The Ghosts In My Bathroom

The other night we had a little gathering – mostly girls, a sporadic smattering of guys (the odds are never in our favor), too much sugary food, everyone holding hands in the dark around a solitary lit candle – you know the drill: typical spooky Friday night business.  

As we were chatting about boring grown-up things like dentistry and hummus, I heard an unfamiliar trickling, almost splashing sound.  Ummm? Upon further investigation (literally me just walking over to my bathroom), what do we find?  Water inexplicably POURING out of my ceiling through the vent.  Definitely NOT typical Friday night business.   

WHYYYYY was this happening? 

You know that song from the Lego movie, “Everything is Awesome?”  Sometimes I enact artistic license and sing it instead as “Everything is Stupid,” because that applies to my life more liberally.  Like in this moment.  

I felt completely powerless, like unto that time Laura was sick to her stomach with ferocious abdominal pain and all I could do was flitter about uselessly,  offering her juice.  I grabbed our stockpot, the beautiful stockpot Sandy T bought us from IKEA so we could make pounds of tortellini with reckless pasta abandon, and ran to the bathroom, holding it up with outstretched arms to catch the mysterious bathroom ceiling water.  But it wasn’t just a steady stream, it was spraying all over.  Guests supplemented my stockpot with various blender components and the surprisingly useful stack of extra towels I typically reserve for over-nighters.  

Wow, great party, Katherine! PS. No one use the bathroom!!

I ran upstairs to check with our neighbors and see if they were doing anything freaky that might offer some kind of explanation for this.  A teenage boy answered (well, kind of), cracking the door open 3 inches and peering out at me with one beady eye.  In flat, monosyllabic responses, he conveyed that he had no idea what I was talking about and that I was crazy.  

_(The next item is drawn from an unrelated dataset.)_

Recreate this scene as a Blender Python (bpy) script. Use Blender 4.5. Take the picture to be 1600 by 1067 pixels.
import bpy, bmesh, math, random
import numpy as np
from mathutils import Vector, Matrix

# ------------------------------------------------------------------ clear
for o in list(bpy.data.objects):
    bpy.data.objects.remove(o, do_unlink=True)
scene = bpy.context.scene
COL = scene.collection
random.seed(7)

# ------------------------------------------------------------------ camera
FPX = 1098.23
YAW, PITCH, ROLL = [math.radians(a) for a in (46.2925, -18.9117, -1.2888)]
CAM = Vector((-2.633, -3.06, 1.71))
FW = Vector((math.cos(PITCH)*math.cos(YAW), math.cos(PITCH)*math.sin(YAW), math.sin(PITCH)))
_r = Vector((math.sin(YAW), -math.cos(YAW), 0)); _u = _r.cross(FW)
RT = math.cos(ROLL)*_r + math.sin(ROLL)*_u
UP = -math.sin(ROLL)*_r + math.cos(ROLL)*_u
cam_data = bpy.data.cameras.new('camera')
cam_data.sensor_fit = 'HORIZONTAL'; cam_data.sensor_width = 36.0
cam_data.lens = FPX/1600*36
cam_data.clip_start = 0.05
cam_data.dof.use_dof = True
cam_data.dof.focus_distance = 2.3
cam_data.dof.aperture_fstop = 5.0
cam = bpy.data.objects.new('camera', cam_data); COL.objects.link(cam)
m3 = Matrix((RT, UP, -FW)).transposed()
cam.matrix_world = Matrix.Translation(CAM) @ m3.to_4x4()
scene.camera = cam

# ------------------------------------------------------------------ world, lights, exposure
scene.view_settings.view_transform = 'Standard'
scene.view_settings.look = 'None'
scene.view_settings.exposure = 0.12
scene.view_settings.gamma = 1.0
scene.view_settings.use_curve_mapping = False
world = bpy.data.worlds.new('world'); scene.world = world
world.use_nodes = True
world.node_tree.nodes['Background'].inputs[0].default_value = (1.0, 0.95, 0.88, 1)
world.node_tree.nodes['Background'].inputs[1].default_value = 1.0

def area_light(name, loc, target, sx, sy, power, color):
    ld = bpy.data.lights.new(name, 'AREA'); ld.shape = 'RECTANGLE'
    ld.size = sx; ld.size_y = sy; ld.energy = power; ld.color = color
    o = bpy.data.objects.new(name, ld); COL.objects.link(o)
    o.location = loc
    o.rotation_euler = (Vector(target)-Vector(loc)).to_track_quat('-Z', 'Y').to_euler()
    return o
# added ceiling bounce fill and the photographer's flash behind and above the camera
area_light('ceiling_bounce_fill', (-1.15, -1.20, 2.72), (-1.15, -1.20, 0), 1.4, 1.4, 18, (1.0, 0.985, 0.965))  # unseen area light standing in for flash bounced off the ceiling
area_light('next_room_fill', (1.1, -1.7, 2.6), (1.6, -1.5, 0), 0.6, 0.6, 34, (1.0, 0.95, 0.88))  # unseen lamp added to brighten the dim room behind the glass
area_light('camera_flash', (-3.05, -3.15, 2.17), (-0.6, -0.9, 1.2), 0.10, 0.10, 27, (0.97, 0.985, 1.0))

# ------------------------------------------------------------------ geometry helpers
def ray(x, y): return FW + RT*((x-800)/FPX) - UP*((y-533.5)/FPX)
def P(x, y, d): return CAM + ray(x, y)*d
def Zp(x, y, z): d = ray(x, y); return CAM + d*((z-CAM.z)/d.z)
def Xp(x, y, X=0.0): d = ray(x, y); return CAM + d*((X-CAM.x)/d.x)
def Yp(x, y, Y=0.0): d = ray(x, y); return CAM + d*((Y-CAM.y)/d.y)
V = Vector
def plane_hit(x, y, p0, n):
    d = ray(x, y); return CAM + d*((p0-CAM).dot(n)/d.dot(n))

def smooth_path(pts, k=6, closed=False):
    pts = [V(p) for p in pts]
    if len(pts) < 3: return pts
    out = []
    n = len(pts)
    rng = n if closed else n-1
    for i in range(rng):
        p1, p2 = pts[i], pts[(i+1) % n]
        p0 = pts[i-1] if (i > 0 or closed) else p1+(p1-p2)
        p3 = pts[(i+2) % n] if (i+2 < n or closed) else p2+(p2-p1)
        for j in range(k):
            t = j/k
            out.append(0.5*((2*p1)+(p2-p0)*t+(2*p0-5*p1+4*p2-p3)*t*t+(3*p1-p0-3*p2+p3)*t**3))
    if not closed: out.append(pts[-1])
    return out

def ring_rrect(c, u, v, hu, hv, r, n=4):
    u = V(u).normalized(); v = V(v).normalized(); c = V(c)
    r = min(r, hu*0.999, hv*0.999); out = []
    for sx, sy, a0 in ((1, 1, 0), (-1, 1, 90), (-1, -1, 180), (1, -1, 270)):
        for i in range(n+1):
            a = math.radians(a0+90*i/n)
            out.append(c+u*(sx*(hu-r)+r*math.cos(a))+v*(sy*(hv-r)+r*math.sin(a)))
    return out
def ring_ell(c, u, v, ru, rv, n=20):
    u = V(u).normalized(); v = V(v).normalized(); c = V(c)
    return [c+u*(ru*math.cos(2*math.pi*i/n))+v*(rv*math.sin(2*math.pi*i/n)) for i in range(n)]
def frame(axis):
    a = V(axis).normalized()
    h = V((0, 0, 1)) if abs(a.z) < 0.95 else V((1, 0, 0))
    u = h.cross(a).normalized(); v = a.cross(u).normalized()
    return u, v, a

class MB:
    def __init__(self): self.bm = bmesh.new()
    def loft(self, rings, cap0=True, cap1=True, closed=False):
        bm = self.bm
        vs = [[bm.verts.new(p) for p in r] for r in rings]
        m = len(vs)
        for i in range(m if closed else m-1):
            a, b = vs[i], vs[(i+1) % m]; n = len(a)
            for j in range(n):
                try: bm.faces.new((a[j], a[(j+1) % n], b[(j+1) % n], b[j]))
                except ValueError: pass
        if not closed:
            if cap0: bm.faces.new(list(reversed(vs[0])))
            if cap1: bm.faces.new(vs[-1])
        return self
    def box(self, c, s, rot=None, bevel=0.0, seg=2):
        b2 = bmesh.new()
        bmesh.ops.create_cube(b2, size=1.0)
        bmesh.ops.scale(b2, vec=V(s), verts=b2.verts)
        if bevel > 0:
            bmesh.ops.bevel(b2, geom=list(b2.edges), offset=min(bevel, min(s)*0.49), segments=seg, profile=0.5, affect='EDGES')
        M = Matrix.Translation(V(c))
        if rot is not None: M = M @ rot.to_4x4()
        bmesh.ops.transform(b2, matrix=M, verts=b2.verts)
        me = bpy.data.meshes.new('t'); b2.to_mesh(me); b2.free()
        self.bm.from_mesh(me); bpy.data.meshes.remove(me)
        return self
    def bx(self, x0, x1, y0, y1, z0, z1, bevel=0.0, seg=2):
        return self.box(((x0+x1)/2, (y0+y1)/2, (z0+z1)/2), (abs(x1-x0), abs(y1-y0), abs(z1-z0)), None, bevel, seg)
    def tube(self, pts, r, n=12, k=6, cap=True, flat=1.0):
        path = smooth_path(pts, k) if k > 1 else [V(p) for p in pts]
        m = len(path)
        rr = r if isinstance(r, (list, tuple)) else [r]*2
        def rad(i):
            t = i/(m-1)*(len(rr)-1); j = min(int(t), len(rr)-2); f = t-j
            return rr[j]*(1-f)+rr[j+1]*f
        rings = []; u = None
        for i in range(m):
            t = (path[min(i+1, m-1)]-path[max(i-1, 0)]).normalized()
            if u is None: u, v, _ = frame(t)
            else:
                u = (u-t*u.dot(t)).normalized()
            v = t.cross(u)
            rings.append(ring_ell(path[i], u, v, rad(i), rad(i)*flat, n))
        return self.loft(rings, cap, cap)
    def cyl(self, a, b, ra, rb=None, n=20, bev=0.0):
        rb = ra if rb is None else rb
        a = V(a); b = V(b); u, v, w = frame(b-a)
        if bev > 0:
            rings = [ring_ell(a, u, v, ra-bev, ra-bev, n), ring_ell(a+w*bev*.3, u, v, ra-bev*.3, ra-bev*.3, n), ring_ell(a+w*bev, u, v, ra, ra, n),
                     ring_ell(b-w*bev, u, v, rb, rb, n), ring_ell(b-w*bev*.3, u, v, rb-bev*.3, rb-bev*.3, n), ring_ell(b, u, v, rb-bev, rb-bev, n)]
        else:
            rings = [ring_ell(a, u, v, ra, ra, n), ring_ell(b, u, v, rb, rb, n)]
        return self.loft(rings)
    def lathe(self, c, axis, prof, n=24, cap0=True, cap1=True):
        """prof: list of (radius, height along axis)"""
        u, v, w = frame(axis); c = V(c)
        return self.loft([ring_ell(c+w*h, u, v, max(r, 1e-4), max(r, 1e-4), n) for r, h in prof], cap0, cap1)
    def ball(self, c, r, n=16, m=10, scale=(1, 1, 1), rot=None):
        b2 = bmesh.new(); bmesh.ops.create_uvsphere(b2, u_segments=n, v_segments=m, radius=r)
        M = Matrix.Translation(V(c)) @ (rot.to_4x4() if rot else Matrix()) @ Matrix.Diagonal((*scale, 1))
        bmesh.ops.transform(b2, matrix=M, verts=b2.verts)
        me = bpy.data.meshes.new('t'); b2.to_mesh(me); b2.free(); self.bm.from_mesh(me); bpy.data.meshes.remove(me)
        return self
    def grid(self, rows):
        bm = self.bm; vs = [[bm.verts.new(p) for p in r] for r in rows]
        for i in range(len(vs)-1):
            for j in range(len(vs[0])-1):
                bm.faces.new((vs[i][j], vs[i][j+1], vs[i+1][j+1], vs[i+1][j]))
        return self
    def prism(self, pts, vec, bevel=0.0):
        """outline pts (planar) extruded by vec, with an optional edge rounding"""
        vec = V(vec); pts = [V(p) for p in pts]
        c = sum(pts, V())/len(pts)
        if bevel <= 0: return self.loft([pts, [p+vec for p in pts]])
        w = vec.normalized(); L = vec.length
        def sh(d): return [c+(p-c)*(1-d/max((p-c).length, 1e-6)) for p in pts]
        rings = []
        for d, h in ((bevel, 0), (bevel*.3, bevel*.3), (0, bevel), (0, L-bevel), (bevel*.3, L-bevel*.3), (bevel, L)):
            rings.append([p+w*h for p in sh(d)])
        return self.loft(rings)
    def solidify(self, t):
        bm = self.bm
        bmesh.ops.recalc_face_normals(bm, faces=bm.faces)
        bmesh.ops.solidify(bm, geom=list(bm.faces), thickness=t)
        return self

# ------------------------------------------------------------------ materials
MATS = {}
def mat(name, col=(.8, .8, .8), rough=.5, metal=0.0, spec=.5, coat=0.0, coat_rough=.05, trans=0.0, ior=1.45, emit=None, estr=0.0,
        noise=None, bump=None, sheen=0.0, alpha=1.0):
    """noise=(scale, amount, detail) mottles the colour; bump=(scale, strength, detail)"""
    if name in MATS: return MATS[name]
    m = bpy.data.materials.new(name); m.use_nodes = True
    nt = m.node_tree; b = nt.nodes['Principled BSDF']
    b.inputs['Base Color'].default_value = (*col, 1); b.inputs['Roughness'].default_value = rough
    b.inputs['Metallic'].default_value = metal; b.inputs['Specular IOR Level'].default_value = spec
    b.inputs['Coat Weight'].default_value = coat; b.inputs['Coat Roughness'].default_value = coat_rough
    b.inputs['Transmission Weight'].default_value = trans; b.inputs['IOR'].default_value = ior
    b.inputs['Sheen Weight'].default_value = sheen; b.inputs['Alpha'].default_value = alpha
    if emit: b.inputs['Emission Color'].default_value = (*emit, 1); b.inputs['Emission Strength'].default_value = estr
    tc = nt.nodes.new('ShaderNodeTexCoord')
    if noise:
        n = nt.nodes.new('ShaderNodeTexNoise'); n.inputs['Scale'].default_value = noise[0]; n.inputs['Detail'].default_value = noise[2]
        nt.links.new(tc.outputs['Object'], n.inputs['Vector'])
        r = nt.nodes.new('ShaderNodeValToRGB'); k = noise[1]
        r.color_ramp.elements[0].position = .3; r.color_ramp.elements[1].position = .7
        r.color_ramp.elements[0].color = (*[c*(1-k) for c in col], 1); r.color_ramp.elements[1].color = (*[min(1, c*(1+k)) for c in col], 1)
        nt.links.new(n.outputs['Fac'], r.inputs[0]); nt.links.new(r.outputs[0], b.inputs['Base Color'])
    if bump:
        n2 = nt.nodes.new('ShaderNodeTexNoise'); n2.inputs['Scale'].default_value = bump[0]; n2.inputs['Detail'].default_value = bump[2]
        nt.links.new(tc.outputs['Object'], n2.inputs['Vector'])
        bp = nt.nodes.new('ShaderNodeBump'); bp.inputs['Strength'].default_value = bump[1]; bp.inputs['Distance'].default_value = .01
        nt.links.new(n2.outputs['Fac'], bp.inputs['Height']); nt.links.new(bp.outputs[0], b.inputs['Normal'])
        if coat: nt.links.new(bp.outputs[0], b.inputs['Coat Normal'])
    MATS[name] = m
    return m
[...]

[This all went down mere minutes after conversing with a homeowner friend about how great it is to live in an apartment complex and not have to worry about home maintenance when the Great Flood seeps up through your bedroom floor or you accidentally stick a shot glass down the garbage disposal or you break off your shower head the day you move in.  (They’re usually adjustable!!)]

And then, within a few minutes after returning home from my lovely chat with our confused neighbor, the water just stopped.  We surmised it was probably the work of those evil spirits we must have summoned during our séance.  Soggy bathroom aside, the party was still fun (I think hope) and at least it gave me an excuse to make cute food.  Too much of it, sure, but cute, nonetheless.

That’s my life’s prerogative, I just realized.  I used to think my life’s prerogative was to translate the undeciphered Minoan Linear A tablets, but now I’m realizing that nope! My life’s work is to make cute food.  And then to give it to people.    

Other excuses to make cute food:

Mole Day (that’s 6.02 x 10^23 reasons right there!!)


Weddings


Peace offerings for your neighbors with the CRAZY ANNOYINGLY LOUD dogs, so that if they hear you yelling “shut up!” through the kitchen wall, hopefully they’ll know it’s not (specifically) directed at them.